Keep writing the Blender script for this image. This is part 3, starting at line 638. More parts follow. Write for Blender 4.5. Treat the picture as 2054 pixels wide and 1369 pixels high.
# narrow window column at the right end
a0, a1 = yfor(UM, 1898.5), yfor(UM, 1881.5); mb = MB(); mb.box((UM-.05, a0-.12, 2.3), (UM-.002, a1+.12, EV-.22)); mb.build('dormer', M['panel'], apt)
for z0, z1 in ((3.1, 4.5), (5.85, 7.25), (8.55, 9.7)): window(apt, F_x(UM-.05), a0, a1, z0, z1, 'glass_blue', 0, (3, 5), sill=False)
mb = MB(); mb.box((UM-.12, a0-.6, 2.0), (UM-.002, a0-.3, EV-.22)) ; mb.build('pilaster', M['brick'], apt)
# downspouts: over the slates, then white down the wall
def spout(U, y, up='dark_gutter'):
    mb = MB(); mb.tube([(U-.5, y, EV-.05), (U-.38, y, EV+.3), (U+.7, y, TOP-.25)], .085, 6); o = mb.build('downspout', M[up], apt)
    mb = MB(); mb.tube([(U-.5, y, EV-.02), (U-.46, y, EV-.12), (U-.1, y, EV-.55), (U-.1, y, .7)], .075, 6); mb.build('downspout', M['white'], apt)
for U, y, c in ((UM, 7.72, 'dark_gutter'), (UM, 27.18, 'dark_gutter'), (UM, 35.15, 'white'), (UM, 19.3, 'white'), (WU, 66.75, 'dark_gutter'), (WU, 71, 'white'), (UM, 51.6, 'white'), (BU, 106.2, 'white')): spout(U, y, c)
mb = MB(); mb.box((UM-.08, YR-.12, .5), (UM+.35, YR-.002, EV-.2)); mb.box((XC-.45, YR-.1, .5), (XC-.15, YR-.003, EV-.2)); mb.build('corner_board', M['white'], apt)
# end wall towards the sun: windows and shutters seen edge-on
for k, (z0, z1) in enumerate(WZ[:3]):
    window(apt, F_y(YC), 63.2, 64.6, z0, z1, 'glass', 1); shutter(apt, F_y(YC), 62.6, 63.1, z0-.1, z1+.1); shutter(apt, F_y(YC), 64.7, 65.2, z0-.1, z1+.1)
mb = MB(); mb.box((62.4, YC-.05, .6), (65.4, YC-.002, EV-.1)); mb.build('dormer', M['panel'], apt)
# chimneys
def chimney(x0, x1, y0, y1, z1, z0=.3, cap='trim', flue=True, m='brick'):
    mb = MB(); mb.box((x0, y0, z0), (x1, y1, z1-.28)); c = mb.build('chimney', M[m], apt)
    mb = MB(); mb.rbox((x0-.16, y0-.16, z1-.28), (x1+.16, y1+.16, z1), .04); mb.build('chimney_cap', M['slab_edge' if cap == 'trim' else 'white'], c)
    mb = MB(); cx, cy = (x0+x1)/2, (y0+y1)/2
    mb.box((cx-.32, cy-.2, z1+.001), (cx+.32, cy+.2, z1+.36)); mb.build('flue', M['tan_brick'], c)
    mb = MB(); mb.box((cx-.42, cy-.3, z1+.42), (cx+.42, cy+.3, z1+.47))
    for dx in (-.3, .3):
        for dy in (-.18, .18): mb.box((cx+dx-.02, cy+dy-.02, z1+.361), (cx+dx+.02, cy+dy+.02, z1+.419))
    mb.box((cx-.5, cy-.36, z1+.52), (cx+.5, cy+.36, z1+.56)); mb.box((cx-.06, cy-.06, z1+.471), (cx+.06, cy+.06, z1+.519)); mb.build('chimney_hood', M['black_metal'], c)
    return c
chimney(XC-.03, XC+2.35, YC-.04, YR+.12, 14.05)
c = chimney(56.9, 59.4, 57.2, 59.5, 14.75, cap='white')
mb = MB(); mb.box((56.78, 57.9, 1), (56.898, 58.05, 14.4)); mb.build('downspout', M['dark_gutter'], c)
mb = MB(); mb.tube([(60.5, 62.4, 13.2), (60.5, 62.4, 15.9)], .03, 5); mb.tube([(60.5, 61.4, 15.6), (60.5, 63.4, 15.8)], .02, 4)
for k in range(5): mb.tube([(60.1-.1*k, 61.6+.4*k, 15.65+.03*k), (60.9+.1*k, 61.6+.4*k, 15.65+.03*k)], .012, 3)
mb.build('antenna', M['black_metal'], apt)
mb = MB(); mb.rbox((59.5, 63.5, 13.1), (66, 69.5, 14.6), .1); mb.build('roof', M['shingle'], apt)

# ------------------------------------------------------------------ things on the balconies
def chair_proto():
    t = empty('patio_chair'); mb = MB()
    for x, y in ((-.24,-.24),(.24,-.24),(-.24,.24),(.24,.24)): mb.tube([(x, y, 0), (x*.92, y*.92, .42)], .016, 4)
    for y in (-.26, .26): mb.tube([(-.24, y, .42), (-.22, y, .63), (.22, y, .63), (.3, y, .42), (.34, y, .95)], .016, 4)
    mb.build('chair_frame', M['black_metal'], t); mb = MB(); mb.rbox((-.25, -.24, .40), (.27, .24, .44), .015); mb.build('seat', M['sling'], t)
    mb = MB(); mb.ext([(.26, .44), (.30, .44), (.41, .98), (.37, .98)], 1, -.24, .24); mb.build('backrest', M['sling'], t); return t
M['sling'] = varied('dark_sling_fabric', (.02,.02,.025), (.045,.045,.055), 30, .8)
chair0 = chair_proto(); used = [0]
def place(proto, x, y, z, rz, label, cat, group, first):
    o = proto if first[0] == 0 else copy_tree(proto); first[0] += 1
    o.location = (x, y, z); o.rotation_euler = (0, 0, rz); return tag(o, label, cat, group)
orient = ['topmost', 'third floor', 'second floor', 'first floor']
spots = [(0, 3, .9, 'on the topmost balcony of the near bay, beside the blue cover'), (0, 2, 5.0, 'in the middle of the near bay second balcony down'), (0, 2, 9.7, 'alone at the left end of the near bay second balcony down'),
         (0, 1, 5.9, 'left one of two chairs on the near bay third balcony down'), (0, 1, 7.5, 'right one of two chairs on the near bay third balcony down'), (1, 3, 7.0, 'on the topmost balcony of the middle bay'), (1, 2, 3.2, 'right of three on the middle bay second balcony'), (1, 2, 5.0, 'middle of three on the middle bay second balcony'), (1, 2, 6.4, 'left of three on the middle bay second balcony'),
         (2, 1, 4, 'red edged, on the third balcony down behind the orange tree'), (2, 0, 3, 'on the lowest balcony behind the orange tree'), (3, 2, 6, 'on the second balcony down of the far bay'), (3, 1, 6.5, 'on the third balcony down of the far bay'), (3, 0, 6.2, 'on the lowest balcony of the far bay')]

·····

» Set problem:
Set down the listing in full, keeping every word exactly as it is.

» Exercise solution:
Keep writing the Blender script for this image. This is part 3, starting at line 638. More parts follow. Write for Blender 4.5. Treat the picture as 2054 pixels wide and 1369 pixels high.
# narrow window column at the right end
a0, a1 = yfor(UM, 1898.5), yfor(UM, 1881.5); mb = MB(); mb.box((UM-.05, a0-.12, 2.3), (UM-.002, a1+.12, EV-.22)); mb.build('dormer', M['panel'], apt)
for z0, z1 in ((3.1, 4.5), (5.85, 7.25), (8.55, 9.7)): window(apt, F_x(UM-.05), a0, a1, z0, z1, 'glass_blue', 0, (3, 5), sill=False)
mb = MB(); mb.box((UM-.12, a0-.6, 2.0), (UM-.002, a0-.3, EV-.22)) ; mb.build('pilaster', M['brick'], apt)
# downspouts: over the slates, then white down the wall
def spout(U, y, up='dark_gutter'):
    mb = MB(); mb.tube([(U-.5, y, EV-.05), (U-.38, y, EV+.3), (U+.7, y, TOP-.25)], .085, 6); o = mb.build('downspout', M[up], apt)
    mb = MB(); mb.tube([(U-.5, y, EV-.02), (U-.46, y, EV-.12), (U-.1, y, EV-.55), (U-.1, y, .7)], .075, 6); mb.build('downspout', M['white'], apt)
for U, y, c in ((UM, 7.72, 'dark_gutter'), (UM, 27.18, 'dark_gutter'), (UM, 35.15, 'white'), (UM, 19.3, 'white'), (WU, 66.75, 'dark_gutter'), (WU, 71, 'white'), (UM, 51.6, 'white'), (BU, 106.2, 'white')): spout(U, y, c)
mb = MB(); mb.box((UM-.08, YR-.12, .5), (UM+.35, YR-.002, EV-.2)); mb.box((XC-.45, YR-.1, .5), (XC-.15, YR-.003, EV-.2)); mb.build('corner_board', M['white'], apt)
# end wall towards the sun: windows and shutters seen edge-on
for k, (z0, z1) in enumerate(WZ[:3]):
    window(apt, F_y(YC), 63.2, 64.6, z0, z1, 'glass', 1); shutter(apt, F_y(YC), 62.6, 63.1, z0-.1, z1+.1); shutter(apt, F_y(YC), 64.7, 65.2, z0-.1, z1+.1)
mb = MB(); mb.box((62.4, YC-.05, .6), (65.4, YC-.002, EV-.1)); mb.build('dormer', M['panel'], apt)
# chimneys
def chimney(x0, x1, y0, y1, z1, z0=.3, cap='trim', flue=True, m='brick'):
    mb = MB(); mb.box((x0, y0, z0), (x1, y1, z1-.28)); c = mb.build('chimney', M[m], apt)
    mb = MB(); mb.rbox((x0-.16, y0-.16, z1-.28), (x1+.16, y1+.16, z1), .04); mb.build('chimney_cap', M['slab_edge' if cap == 'trim' else 'white'], c)
    mb = MB(); cx, cy = (x0+x1)/2, (y0+y1)/2
    mb.box((cx-.32, cy-.2, z1+.001), (cx+.32, cy+.2, z1+.36)); mb.build('flue', M['tan_brick'], c)
    mb = MB(); mb.box((cx-.42, cy-.3, z1+.42), (cx+.42, cy+.3, z1+.47))
    for dx in (-.3, .3):
        for dy in (-.18, .18): mb.box((cx+dx-.02, cy+dy-.02, z1+.361), (cx+dx+.02, cy+dy+.02, z1+.419))
    mb.box((cx-.5, cy-.36, z1+.52), (cx+.5, cy+.36, z1+.56)); mb.box((cx-.06, cy-.06, z1+.471), (cx+.06, cy+.06, z1+.519)); mb.build('chimney_hood', M['black_metal'], c)
    return c
chimney(XC-.03, XC+2.35, YC-.04, YR+.12, 14.05)
c = chimney(56.9, 59.4, 57.2, 59.5, 14.75, cap='white')
mb = MB(); mb.box((56.78, 57.9, 1), (56.898, 58.05, 14.4)); mb.build('downspout', M['dark_gutter'], c)
mb = MB(); mb.tube([(60.5, 62.4, 13.2), (60.5, 62.4, 15.9)], .03, 5); mb.tube([(60.5, 61.4, 15.6), (60.5, 63.4, 15.8)], .02, 4)
for k in range(5): mb.tube([(60.1-.1*k, 61.6+.4*k, 15.65+.03*k), (60.9+.1*k, 61.6+.4*k, 15.65+.03*k)], .012, 3)
mb.build('antenna', M['black_metal'], apt)
mb = MB(); mb.rbox((59.5, 63.5, 13.1), (66, 69.5, 14.6), .1); mb.build('roof', M['shingle'], apt)

# ------------------------------------------------------------------ things on the balconies
def chair_proto():
    t = empty('patio_chair'); mb = MB()
    for x, y in ((-.24,-.24),(.24,-.24),(-.24,.24),(.24,.24)): mb.tube([(x, y, 0), (x*.92, y*.92, .42)], .016, 4)
    for y in (-.26, .26): mb.tube([(-.24, y, .42), (-.22, y, .63), (.22, y, .63), (.3, y, .42), (.34, y, .95)], .016, 4)
    mb.build('chair_frame', M['black_metal'], t); mb = MB(); mb.rbox((-.25, -.24, .40), (.27, .24, .44), .015); mb.build('seat', M['sling'], t)
    mb = MB(); mb.ext([(.26, .44), (.30, .44), (.41, .98), (.37, .98)], 1, -.24, .24); mb.build('backrest', M['sling'], t); return t
M['sling'] = varied('dark_sling_fabric', (.02,.02,.025), (.045,.045,.055), 30, .8)
chair0 = chair_proto(); used = [0]
def place(proto, x, y, z, rz, label, cat, group, first):
    o = proto if first[0] == 0 else copy_tree(proto); first[0] += 1
    o.location = (x, y, z); o.rotation_euler = (0, 0, rz); return tag(o, label, cat, group)
orient = ['topmost', 'third floor', 'second floor', 'first floor']
spots = [(0, 3, .9, 'on the topmost balcony of the near bay, beside the blue cover'), (0, 2, 5.0, 'in the middle of the near bay second balcony down'), (0, 2, 9.7, 'alone at the left end of the near bay second balcony down'),
         (0, 1, 5.9, 'left one of two chairs on the near bay third balcony down'), (0, 1, 7.5, 'right one of two chairs on the near bay third balcony down'), (1, 3, 7.0, 'on the topmost balcony of the middle bay'), (1, 2, 3.2, 'right of three on the middle bay second balcony'), (1, 2, 5.0, 'middle of three on the middle bay second balcony'), (1, 2, 6.4, 'left of three on the middle bay second balcony'),
         (2, 1, 4, 'red edged, on the third balcony down behind the orange tree'), (2, 0, 3, 'on the lowest balcony behind the orange tree'), (3, 2, 6, 'on the second balcony down of the far bay'), (3, 1, 6.5, 'on the third balcony down of the far bay'), (3, 0, 6.2, 'on the lowest balcony of the far bay')]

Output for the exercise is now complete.